Many of Suurbraak’s proposals are not given half as much attention as the often whimsical requests coming from NP-ruled towns. He quotes the example of an application for a water affairs matter, for which they requested R60 000, the absolute minimum required. They received R40 000, whereas he has often seen other councils getting money for far less relevant matters.
“Apartheid in the Overberg has had no reason to manoeuvre itself underground, as it lives alive, well and thriving. Because the ‘Brak’ is still carried by central state funds, capital projects are still a priority and thus smaller non-essentials like the possibility of toilet facilities and recreational amenities at the swimming holes in the river, have to be pushed on to the backburner,” Beukes said.
“It is a national problem and not confined only to Suurbraak. Some light has emerged this year with the granting of R380 000 from social services for which we are grateful as it offers the chance to involve the youth in a scheme centred around their upliftment.”
The problem facing them is what to do when the funds run out and whether whatever is initiated will be maintained. The history of Suurbraak denotes otherwise. The local community-owned creche just had their budget slashed from R4 000 per month to R1 200, and they have to pay four employees, feed the children and maintain the institution.
They have decided not to feed the children any more and the burden will now fall on an already depleted workforce not even earning a minimum wage. More children will eventually be kept home as parents will not be able to afford increased fees, and the cycle of decimation started under apartheid will continue.
Above the hills lies the newly built irrigation dam funded by different departments to facilitate farming on the many smallholdings along the river. Most of the R1,5-million went to the white contractors who left behind them a fair level of ecological devastation.
The dam is leaking, causing further damage because underground water is filtering through a large area, and one of the pipes has burst, remaining unfixed for more than a month while precious water shoots into the air.
Since its inception, hardly 10 people have made use of the new scheme, as the water affairs sub-committee decides on how the project will pay for the electricity generated by the very expensive pump station plonked in the middle of nowhere without any environmental impact assessment.
To crown it all, mandrax is available in the town and there are many who can pay for the luxury of smoking sleeping tablets at prices ranging between R40 and R50. The shebeen culture is evident everywhere and a recent march by the police forum has not yielded results as the need to escape from the harsh realities overshadows any form of reason.
Every Sunday at 6am a fanatical evangelist on the hill screams his admonishments through a sound system, imploring the people to bekeer (convert) for the the end is nigh. Many wish for an end to his disturbing tirades, especially as on Sunday mornings the hangover hurts.

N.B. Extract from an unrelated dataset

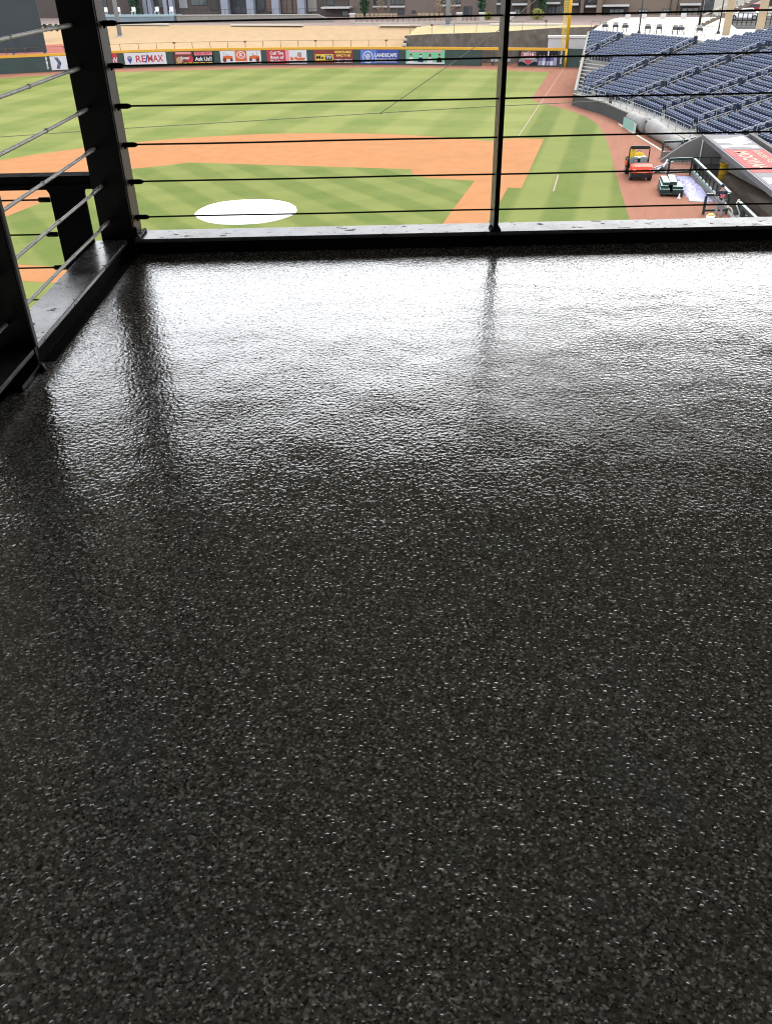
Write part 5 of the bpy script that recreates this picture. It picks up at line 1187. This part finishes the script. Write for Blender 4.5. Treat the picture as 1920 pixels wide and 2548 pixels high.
# purple tarp
PT = [(28.35, -12.35), (28.2, -13.42), (20.9, -14.42), (20.9, -12.95)]
def tarp_mat():
    t = NT('lavender_tarp'); o = t.obj(); X = t.xyz(o); f = t.noise(o, .55, 3); c = t.ramp(f, [(.3, (.105, .105, .25)), (.55, (.155, .157, .30)), (.75, (.24, .235, .34))])
    return t.set(c, .45, 0, t.bump(t.noise(o, 3.5, 4, .6, 1.0), .8, .08), .4)
b = MB(); n1, n2 = 44, 14
from mathutils import noise as mnoise
for i in range(n1 + 1):
    for j in range(n2 + 1):
        f, g_ = i / n1, j / n2; A = Vector((*PT[0], 0)).lerp(Vector((*PT[3], 0)), f); B = Vector((*PT[1], 0)).lerp(Vector((*PT[2], 0)), f); p = A.lerp(B, g_)
        mid = math.exp(-((f - .45) / .26) ** 2); r_ = abs(mnoise.noise(Vector((p.x * 1.3, p.y * 2.2, 3)))) + .6 * abs(mnoise.noise(Vector((p.x * 3.1, p.y * 4.0, 9)))) ; edge = min(1, min(g_, 1 - g_, f, 1 - f) * 8)
        b.v.append(Vector((p.x + .12 * mnoise.noise(p * 1.5), p.y + .10 * mnoise.noise(p * 1.7 + Vector((5, 0, 0))), .016 + edge * (.03 + .26 * mid * r_))))
for i in range(n1):
    for j in range(n2): b.f.append((i * (n2 + 1) + j, (i + 1) * (n2 + 1) + j, (i + 1) * (n2 + 1) + j + 1, i * (n2 + 1) + j + 1))
tag(b.build('ground_sheet', tarp_mat(), None, True), 'crumpled lavender tarp spread on the red track beside the dugout rail', 'tarp')
# rolled infield tarps along the wall
M_roll = mat('grey_white_tarp', (.185, .18, .178), .6, 0, .16, 1.2, .03, 6)
def roll(name, label, a, c, r0, r1, banner_=False):
    a = Vector(a); c = Vector(c); o = Vector((a.x, a.y, 0)); t_ = thing(name, label, 'tarp roll', o); d = (c - a); pts = []; rs = []
    for k in range(19):
        f = k / 18; pts.append(a + d * f); rs.append((r0 + (r1 - r0) * f) * (1 + .05 * math.sin(9 * f) + .03 * math.sin(23 * f)) * (.82 if k in (0, 18) else 1))
    b = MB(o); b.tube(pts, rs, 18); b.build('rolled_sheet', M_roll, t_, True)
    b = MB(o); b.tube([a - d.normalized() * .2, a - d.normalized() * .1 + Vector((0, 0, 0))], r0 * .35, 12); b.build('core', M_fr, t_)
    return t_
roll('tarp_roll', 'short grey tarp roll with a teal banner leaning along the field wall', (49.0, -9.2, .62), (45.2, -10.55, .62), .60, .62)
roll('tarp_roll', 'long grey white tarp roll along the field wall behind the gate', (44.7, -10.9, .66), (36.2, -13.15, .50), .66, .50)
tb_ = thing('teal_banner', 'pale teal banner leaning against the short tarp roll', 'banner', (46.9, -9.02, .001), math.atan2(-1.35, -3.8)); MB().box(-1.3, 1.3, -.02, .0, .05, .85).build('sheet', pm('teal', (.30, .52, .46)), tb_); MB().box(1.35, 1.95, -.02, .0, .05, .8).build('sheet', pm('pale_teal', (.52, .62, .58)), tb_)
struct('kerb_strip', MB().obox((50, -8.2), (36.5, -11.95), .14, .001, .05), M_curb)

# ------------------------------------------------------------------ the player at the dugout rail
def skin_body(name, joints, bones, material, parent, sub=1):
    """one continuous skinned surface grown round a posed skeleton: joints = {key: (x, y, z, radius)}"""
    keys = list(joints); me = bpy.data.meshes.new(name); me.from_pydata([joints[k][:3] for k in keys], [(keys.index(a), keys.index(b)) for a, b in bones], [])
    o = bpy.data.objects.new(name, me); COL.objects.link(o)
    sk = o.modifiers.new('skin', 'SKIN'); sk.use_smooth_shade = True
    for v, k in zip(me.skin_vertices[0].data, keys):
        r_ = joints[k][3]; v.radius = (r_, r_) if not isinstance(r_, tuple) else r_
    me.skin_vertices[0].data[0].use_root = True
    sb_ = o.modifiers.new('sub', 'SUBSURF'); sb_.levels = sub; sb_.render_levels = sub
    dg_ = bpy.context.evaluated_depsgraph_get(); m2 = bpy.data.meshes.new_from_object(o.evaluated_get(dg_)); m2.name = name
    bpy.data.objects.remove(o); m2.materials.clear(); m2.materials.append(material)
    m2.polygons.foreach_set('use_smooth', [True] * len(m2.polygons))
    r = bpy.data.objects.new(name, m2); COL.objects.link(r); r.parent = parent; return r
def person_at(loc, rz):
    pp = thing('person', 'person in a navy jersey numbered 38 and grey trousers leaning on the near gate frame', 'person', loc, rz)
    M_skin = mat('skin', (.26, .14, .09), .55, 0, .06, 6); M_navy = mat('navy_jersey', (.012, .015, .032), .75, 0, .1, 8); M_gry = mat('grey_trousers', (.20, .20, .21), .8, 0, .08, 6)
    # local frame: +x is the way the person faces
    J = {'pel': (0, 0, .98, .13), 'sp1': (.03, 0, 1.12, .125), 'sp2': (.09, 0, 1.30, .15), 'ch': (.14, 0, 1.42, .14), 'nk': (.19, 0, 1.53, .06), 'hd0': (.22, 0, 1.60, .085), 'hd1': (.24, 0, 1.70, .098), 'hd2': (.24, 0, 1.77, .07)}
    Bn = [('pel', 'sp1'), ('sp1', 'sp2'), ('sp2', 'ch'), ('ch', 'nk'), ('nk', 'hd0'), ('hd0', 'hd1'), ('hd1', 'hd2')]
    for s, n_ in ((1, 'l'), (-1, 'r')):
        J.update({'sh' + n_: (.14, s * .19, 1.43, .075), 'el' + n_: (.30, s * .33, 1.20, .048), 'wr' + n_: (.52, s * .20, 1.17, .034), 'pa' + n_: (.58, s * .17, 1.165, .038), 'pb' + n_: (.63, s * .15, 1.16, .03),
                  'hp' + n_: (.0, s * .10, .93, .105), 'kn' + n_: (.04 + .02 * s, s * .13, .51, .062), 'an' + n_: (-.03 + .05 * s, s * .14, .10, .042), 'he' + n_: (-.04 + .05 * s, s * .14, .05, .045), 'to' + n_: (.15 + .05 * s, s * .16, .035, .035)})
        Bn += [('ch', 'sh' + n_), ('sh' + n_, 'el' + n_), ('el' + n_, 'wr' + n_), ('wr' + n_, 'pa' + n_), ('pa' + n_, 'pb' + n_), ('pel', 'hp' + n_), ('hp' + n_, 'kn' + n_), ('kn' + n_, 'an' + n_), ('an' + n_, 'he' + n_), ('he' + n_, 'to' + n_)]
        for f in range(4):
            a = (-.022 + .015 * f); k = f'{n_}f{f}'; L_ = (.060, .072, .068, .052)[f]
            J[k + 'a'] = (.65, s * .15 + a, 1.165, .0095); J[k + 'b'] = (.65 + L_ * .6, s * .15 + a * 1.1, 1.160, .009); J[k + 'c'] = (.655 + L_ * .75, s * .15 + a * 1.1, 1.135, .0085)
            Bn += [('pb' + n_, k + 'a'), (k + 'a', k + 'b'), (k + 'b', k + 'c')]
        J[n_ + 't1'] = (.60, s * .15 - s * .045, 1.16, .011); J[n_ + 't2'] = (.64, s * .15 - s * .065, 1.15, .009); Bn += [('pa' + n_, n_ + 't1'), (n_ + 't1', n_ + 't2')]
    skin_body('body', J, Bn, M_skin, pp, 1)
    JJ = {k: J[k] for k in ('sp1', 'pel', 'sp2', 'ch', 'shl', 'shr')}; JJ = {k: (*v[:3], v[3] + .022) for k, v in JJ.items()}
    JJ['pel'] = (0, 0, .93, .15)
    for s, n_ in ((1, 'l'), (-1, 'r')): JJ['u' + n_] = (.25, s * .285, 1.27, .075)
    skin_body('jersey', JJ, [('sp1', 'pel'), ('sp1', 'sp2'), ('sp2', 'ch'), ('ch', 'shl'), ('ch', 'shr'), ('shl', 'ul'), ('shr', 'ur')], M_navy, pp, 1)
    JT = {'pel': (0, 0, .95, .14)}; BT_ = []
    for s, n_ in ((1, 'l'), (-1, 'r')):
        for k, e in (('hp', .022), ('kn', .026), ('an', .028)): JT[k + n_] = (*J[k + n_][:3], J[k + n_][3] + e)
        BT_ += [('pel', 'hp' + n_), ('hp' + n_, 'kn' + n_), ('kn' + n_, 'an' + n_)]
    skin_body('trousers', JT, BT_, M_gry, pp, 1)
    b = MB(); b.ball((.235, 0, 1.735), .115, 14, 8, (1.0, .92, .85)); b.add([(.30, -.09, 1.72), (.30, .09, 1.72), (.43, .06, 1.70), (.43, -.06, 1.70), (.30, -.09, 1.735), (.30, .09, 1.735), (.43, .06, 1.715), (.43, -.06, 1.715)], [(0, 3, 2, 1), (4, 5, 6, 7), (0, 1, 5, 4), (1, 2, 6, 5), (2, 3, 7, 6), (3, 0, 4, 7)])
    b.build('cap', M_navy, pp, True)
    b = MB(); b.ball((.305, 0, 1.655), .022, 8, 6, (1.2, .8, 1)); b.build('nose', M_skin, pp, True)
    for s in (-1, 1):
        MB().ball((.30, s * .036, 1.685), .014, 8, 6).build('eye', M_blk, pp, True); MB().ball((.235, s * .098, 1.66), .028, 8, 6, (.7, .35, 1.1)).build('ear', M_skin, pp, True)
        MB().tube([(-.09 + .05 * s, s * .14, .04), (.0 + .05 * s, s * .15, .045), (.16 + .05 * s, s * .16, .035), (.2 + .05 * s, s * .16, .03)], [.045, .055, .05, .02], 10).build('shoe', M_blk, pp, True)
    MB().box(.30, .32, -.03, .03, 1.615, 1.622).build('mouth', pm('lip', (.3, .12, .1)), pp)
    for s_, z, sz, mm, wd in (('38', 1.24, .26, pm('number_red', (.75, .18, .22)), .26),):
        me = text_mesh(s_, sz, .004, .012); xs_ = [v.co.x for v in me.vertices]; k = wd / (max(xs_) - min(xs_))
        for v in me.vertices: v.co.x *= k
        me.materials.clear(); me.materials.append(mm); o_ = bpy.data.objects.new('back_number' if s_ == '38' else 'back_name', me); COL.objects.link(o_); o_.parent = pp
        o_.rotation_euler = (R_(78), 0, R_(-90)); o_.location = (-.105 if s_ == '38' else -.075, 0, z)
    return pp
person_at((16.95, -14.3, .001), R_(5))

# ------------------------------------------------------------------ netting wires hanging across the view
EYD = Vector((-math.sin(DA), math.cos(DA), 0))
def at_depth(px, py, Y): d = ray(px, py); return CAM + d * (Y / d.dot(EYD))
k0 = at_depth(947, 281, 14)
gw = thing('guy_wire', 'thin dark wires knotted together in mid air across the outfield view', 'wire', k0)
M_wire = mat('weathered_wire', (.12, .13, .085), .7)
for pts in ([(-160, 352), (300, 320), (620, 301), (947, 281)], [(947, 281), (1200, 266), (1440, 254), (1700, 243), (2100, 228)], [(947, 281), (1120, 160), (1250, 68), (1330, 2), (1420, -80)]):
    MB(k0).tube([at_depth(*q_, 14) for q_ in pts], .0052, 6).build('strand', M_wire, gw, True)
MB(k0).ball(k0, .018, 8, 6, (1, 1.6, .7)).build('knot', M_wire, gw, True)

The summer fruit season is nearing its end and many of the women working at Langeberg know that the “wealthy” months are near an end and winter austerities draw closer. At least the double incomes alleviated their debts and allowed some women an easier sleep while they earned their own money, buying temporary independence from a patriarchal society.
Titus had the last words when he said: “The happiness and joys of Suurbraak are far too often associated with external stimuli, capital culture of acquisition and how much money one has. The challenge is whether they can rise above this and begin to appreciate the wonderful independence, peace, quiet and environmental jewel in their midst, rather than looking beyond for the unattainable. Maybe then the people can save themselves.”
On the other side of the river, retired white matriarch and avowed reborn Christian Annemarie Mitchell resides with her husband. She sees herself at the forefront of the tourism bandwagon that believes it can bring upliftment, work and opportunities to a village with hardly a place for a pig to piss in.
She is organising workshops, and when asked whether she had obtained consensus from the community she became apoplectic with rage, referring to the “Braknaars” as these people who don’t want to do anything for themselves. She said that she really loved these people and wanted to do something for them by stopping the tourists who were just passing by and making sure that they took notice of Suurbraak.
I fear that Suurbraak might just end up like Swellendam, with a bunch of European geriatrics looking at another coloured zoo with nothing to do.
Still, Suurbraak lies nestled in its ancient lore and lifestyle, quite alive in a waiting-to-exhale sort of way. Aluta continua!